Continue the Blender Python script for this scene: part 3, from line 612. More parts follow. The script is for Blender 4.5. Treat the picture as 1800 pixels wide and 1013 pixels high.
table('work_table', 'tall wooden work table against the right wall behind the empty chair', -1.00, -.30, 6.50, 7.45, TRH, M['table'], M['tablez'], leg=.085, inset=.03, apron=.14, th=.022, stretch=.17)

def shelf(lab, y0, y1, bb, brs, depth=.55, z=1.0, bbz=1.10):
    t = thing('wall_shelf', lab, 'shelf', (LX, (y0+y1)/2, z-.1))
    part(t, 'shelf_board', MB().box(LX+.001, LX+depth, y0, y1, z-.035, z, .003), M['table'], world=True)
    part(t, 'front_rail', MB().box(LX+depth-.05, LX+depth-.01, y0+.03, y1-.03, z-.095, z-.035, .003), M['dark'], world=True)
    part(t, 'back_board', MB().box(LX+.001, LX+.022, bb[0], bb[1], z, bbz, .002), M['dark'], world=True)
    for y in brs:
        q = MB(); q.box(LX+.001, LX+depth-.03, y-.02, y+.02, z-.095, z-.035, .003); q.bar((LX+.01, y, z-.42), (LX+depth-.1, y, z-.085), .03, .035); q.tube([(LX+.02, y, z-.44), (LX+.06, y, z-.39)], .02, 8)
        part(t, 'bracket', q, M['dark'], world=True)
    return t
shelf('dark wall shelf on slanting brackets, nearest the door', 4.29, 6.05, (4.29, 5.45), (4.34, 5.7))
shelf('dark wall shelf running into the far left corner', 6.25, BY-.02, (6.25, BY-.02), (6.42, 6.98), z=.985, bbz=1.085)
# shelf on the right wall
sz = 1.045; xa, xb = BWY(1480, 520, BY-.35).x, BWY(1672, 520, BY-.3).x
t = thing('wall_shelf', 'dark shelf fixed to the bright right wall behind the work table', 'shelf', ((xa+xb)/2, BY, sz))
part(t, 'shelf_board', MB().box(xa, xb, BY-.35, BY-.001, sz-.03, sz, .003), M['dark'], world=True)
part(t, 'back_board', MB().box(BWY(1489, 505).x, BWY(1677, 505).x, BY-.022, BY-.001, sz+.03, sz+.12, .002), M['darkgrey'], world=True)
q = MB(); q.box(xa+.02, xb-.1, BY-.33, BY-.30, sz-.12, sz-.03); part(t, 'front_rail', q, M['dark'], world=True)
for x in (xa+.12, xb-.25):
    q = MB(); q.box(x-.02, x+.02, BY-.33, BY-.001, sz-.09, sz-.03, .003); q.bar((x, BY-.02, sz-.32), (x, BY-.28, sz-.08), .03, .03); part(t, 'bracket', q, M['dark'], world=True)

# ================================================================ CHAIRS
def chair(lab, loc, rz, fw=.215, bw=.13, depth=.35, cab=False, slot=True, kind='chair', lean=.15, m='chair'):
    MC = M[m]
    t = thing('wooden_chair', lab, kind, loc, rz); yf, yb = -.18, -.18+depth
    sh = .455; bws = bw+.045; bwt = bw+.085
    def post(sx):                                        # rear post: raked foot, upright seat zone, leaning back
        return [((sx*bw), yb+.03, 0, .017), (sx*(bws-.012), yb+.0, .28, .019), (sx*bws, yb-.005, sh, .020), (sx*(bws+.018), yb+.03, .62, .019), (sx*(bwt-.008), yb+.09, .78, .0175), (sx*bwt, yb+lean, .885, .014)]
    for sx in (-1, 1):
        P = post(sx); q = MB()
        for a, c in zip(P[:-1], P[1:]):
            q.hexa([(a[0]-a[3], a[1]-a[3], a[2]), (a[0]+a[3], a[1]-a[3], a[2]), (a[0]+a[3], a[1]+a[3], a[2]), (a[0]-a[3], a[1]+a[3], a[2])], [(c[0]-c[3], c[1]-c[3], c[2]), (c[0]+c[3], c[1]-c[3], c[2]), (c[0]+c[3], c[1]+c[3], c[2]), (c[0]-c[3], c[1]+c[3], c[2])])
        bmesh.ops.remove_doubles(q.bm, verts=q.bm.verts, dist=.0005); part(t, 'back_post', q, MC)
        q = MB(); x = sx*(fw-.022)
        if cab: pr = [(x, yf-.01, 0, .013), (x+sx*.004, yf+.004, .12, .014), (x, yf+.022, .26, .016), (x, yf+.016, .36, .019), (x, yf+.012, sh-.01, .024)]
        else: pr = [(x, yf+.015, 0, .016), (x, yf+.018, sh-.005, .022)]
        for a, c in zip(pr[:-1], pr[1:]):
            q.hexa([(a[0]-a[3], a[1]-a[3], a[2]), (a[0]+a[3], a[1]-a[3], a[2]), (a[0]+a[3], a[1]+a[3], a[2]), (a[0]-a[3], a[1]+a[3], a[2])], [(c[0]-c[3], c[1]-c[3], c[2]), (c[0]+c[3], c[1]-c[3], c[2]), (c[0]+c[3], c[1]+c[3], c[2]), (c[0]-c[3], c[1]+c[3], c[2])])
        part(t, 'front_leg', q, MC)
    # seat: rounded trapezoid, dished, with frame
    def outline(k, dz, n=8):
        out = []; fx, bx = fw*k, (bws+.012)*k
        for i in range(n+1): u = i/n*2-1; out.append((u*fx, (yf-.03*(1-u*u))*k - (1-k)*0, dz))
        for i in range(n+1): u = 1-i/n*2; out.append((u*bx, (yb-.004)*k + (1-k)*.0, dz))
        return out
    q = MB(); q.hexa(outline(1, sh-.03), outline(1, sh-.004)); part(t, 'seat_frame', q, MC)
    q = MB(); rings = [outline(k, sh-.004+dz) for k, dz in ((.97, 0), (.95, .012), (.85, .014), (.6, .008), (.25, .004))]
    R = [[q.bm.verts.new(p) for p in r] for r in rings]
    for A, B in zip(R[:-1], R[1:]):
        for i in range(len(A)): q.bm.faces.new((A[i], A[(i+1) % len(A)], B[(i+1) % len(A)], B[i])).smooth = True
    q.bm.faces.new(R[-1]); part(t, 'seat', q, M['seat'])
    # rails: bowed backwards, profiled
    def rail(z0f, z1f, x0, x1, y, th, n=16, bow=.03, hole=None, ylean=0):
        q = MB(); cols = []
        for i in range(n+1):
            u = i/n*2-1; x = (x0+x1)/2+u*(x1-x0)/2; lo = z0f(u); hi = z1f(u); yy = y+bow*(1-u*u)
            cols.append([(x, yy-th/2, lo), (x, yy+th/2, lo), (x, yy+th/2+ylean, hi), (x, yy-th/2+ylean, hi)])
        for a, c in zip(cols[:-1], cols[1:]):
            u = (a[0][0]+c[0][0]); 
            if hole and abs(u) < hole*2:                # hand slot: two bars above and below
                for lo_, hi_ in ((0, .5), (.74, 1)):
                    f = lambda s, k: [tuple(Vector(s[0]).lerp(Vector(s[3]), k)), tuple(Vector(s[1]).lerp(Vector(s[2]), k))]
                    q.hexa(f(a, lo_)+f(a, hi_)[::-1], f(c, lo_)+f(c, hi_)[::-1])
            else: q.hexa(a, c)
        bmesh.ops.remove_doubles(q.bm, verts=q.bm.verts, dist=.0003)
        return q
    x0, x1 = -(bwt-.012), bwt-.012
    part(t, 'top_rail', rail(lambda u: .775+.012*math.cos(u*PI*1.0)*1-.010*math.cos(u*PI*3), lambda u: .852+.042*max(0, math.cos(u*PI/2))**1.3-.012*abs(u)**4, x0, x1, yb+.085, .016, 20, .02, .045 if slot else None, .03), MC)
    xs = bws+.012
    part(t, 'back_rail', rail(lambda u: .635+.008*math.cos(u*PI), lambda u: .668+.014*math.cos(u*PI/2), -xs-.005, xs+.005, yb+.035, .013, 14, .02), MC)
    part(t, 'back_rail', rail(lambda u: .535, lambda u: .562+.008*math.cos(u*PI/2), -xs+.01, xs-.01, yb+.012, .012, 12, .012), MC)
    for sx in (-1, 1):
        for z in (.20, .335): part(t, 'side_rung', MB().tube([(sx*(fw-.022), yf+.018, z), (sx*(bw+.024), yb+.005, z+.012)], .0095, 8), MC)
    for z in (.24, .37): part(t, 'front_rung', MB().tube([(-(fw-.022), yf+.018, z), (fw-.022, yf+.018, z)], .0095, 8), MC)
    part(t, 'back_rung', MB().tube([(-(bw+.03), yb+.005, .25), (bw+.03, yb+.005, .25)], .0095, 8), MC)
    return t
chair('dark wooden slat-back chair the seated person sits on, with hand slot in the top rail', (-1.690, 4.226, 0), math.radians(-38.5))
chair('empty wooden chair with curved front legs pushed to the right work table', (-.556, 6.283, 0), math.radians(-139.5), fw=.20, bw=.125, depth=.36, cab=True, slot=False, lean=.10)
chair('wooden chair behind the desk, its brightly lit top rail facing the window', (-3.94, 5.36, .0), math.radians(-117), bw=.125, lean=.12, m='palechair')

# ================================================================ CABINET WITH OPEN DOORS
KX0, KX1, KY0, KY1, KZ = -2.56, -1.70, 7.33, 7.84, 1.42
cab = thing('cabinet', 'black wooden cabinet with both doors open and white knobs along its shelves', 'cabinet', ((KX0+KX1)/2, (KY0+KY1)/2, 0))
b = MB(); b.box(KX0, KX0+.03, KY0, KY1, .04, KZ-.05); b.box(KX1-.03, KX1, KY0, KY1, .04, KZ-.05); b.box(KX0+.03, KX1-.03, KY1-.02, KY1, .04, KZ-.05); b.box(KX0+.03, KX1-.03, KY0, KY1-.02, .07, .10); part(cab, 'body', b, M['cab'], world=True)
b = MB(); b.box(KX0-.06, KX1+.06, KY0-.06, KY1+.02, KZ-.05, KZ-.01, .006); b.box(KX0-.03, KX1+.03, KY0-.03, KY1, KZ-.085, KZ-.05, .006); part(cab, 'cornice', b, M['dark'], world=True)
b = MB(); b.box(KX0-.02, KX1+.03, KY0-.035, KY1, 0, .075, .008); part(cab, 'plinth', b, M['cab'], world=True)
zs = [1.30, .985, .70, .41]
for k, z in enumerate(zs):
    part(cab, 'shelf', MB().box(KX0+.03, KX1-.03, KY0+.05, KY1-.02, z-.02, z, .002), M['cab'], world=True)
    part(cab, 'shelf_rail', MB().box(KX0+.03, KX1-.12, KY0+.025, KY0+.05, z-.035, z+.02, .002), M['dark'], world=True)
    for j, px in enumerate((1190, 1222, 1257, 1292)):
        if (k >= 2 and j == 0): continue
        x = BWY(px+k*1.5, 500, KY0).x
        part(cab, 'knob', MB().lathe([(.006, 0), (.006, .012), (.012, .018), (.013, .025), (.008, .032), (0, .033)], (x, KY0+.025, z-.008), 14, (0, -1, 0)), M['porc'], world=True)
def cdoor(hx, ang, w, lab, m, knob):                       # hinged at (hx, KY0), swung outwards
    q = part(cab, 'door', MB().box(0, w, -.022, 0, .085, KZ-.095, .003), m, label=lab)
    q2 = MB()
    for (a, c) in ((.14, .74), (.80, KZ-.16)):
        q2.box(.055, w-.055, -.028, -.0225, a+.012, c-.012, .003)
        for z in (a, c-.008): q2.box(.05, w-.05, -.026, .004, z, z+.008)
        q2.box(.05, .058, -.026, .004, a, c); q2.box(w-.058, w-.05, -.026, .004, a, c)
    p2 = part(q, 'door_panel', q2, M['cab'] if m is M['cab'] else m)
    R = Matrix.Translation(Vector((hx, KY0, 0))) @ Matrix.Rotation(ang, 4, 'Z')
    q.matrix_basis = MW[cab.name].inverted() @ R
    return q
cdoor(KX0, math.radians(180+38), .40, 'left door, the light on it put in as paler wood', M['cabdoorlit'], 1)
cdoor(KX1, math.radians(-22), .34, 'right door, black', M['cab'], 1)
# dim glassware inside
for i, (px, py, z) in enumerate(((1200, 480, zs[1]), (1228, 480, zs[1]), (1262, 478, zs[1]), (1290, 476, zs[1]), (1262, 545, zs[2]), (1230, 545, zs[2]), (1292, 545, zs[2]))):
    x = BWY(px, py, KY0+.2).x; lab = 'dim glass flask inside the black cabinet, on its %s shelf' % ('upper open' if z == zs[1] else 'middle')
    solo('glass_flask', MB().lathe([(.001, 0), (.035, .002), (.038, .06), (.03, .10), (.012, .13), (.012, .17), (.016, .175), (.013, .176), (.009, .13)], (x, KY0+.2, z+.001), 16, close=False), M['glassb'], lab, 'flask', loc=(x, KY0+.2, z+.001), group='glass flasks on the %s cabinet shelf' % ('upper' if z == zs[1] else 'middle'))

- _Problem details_
Only the lines from the one that contains "cdoor(KX0, math.radians(180+38), .40, 'left" to the end of the data should be output, exactly as they appear.

- _Answer below_
cdoor(KX0, math.radians(180+38), .40, 'left door, the light on it put in as paler wood', M['cabdoorlit'], 1)
cdoor(KX1, math.radians(-22), .34, 'right door, black', M['cab'], 1)
# dim glassware inside
for i, (px, py, z) in enumerate(((1200, 480, zs[1]), (1228, 480, zs[1]), (1262, 478, zs[1]), (1290, 476, zs[1]), (1262, 545, zs[2]), (1230, 545, zs[2]), (1292, 545, zs[2]))):
    x = BWY(px, py, KY0+.2).x; lab = 'dim glass flask inside the black cabinet, on its %s shelf' % ('upper open' if z == zs[1] else 'middle')
    solo('glass_flask', MB().lathe([(.001, 0), (.035, .002), (.038, .06), (.03, .10), (.012, .13), (.012, .17), (.016, .175), (.013, .176), (.009, .13)], (x, KY0+.2, z+.001), 16, close=False), M['glassb'], lab, 'flask', loc=(x, KY0+.2, z+.001), group='glass flasks on the %s cabinet shelf' % ('upper' if z == zs[1] else 'middle'))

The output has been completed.